Jean-Rémi de Maistre (Jus Mundi): “To succeed in the tech world, you have to be a bit of a hot-head”

Publicado em 29/04/2025

At the age of 36, Jean-Rémi de Maistre is at the helm of Jus Mundi, a legaltech startup that is making a name for itself in the world of law. Here, the ex-lawyer recounts how he and six of his friends designed and built their arbitration and international-law search engine.

The year is 2013. Jean-Rémi de Maistre is preparing a doctoral thesis on international public law instruments for internet governance. He entered law school late in life, after a false start in finance. “A first internship in a trading room in the midst of the 2008 crisis,” was perhaps not the best time to be cutting one’s teeth in the finance world, he conceded.

De Maistre took on a series of odd jobs before entering the University of Nanterre to study law. Having always been attracted to the idea of becoming a lawyer, he never actually donned the robe, but spent six years practicing international law alongside his professor “one of the world's leading arbitration lawyers” Alain Pellet.

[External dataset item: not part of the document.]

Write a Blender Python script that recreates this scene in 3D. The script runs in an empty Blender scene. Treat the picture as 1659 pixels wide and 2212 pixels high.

We work with institutions in over 50 countries and have clients in 90 countries

Aside from being a good way of financing his PhD other than lecturing part time at the university, this job convinced him of the importance of international law. According to de Maistre, its usefulness is still valid today, and he is not convinced by the alternative based on power-dynamics between states. “It’s wise to stabilize the balance of power in the law,” he remarks. The proof is in the (mostly) high quality of international relations since 1945 ─ if we turn a blind eye to the growing tensions of this new century.  

Law meets tech
So, along with Thomas Latterner, Grégoire and Valentin Brondel, Aurélien Duval and Yohan Daddou, the ex-financier set about compiling data on international commercial law and arbitration, the preferred method of resolving commercial disputes. He then discovered the tech world, which he qualifies as “very competitive and fast-moving. You have to be a bit of a hothead”. Since 2018, when the Jus Mundi platform was launched, he has been traveling the world to convince institutions and law firms to be part of the project, while guaranteeing their confidentiality.

“We work with institutions in over 50 countries and have clients in 90 countries” – clients that include international law firms, British and American, for the most part. Another initiative from the founders of Jus Mundi is Jus Connect, a platform that collects profiles of arbitration professionals. This Who’s Who of the arbitration world has the great advantage of preventing conflicts of interest by indicating who has already worked on what.

And what about AI? Already used to enabling data collection and anonymization for Jus Mundi, it is at the heart of a tool developed by the legaltech company to simplify legal research and drafting. Unlike the CEOs of certain other tech companies, De Maistre is not afraid of regulating this booming technology, quite the contrary in fact, “We didn’t regulate the internet 20 years ago, and look what a disaster that turned out to be.” He does not subscribe to the “libertarian fiction” prevalent in Silicon Valley, where people are allergic to regulation. According to the French entrepreneur, America has left the power of regulation in the hands of Google, X and Facebook. Not to regulate AI, when it is already contributing to judicial decisions, amounts to “shooting ourselves in the foot”.

He welcomes AI's contribution to justice, however. In fact, tests are currently underway in certain arbitration institutions that would allow algorithms to be used to assist arbitrators in taking into account the arguments of the parties. Another example is Jus Mundi’s ability to collect and translate legal arguments developed in Chinese. Going forward, the legaltech sees itself casting its net wider, to offer data in tax law and in environmental law, an up-and-coming field.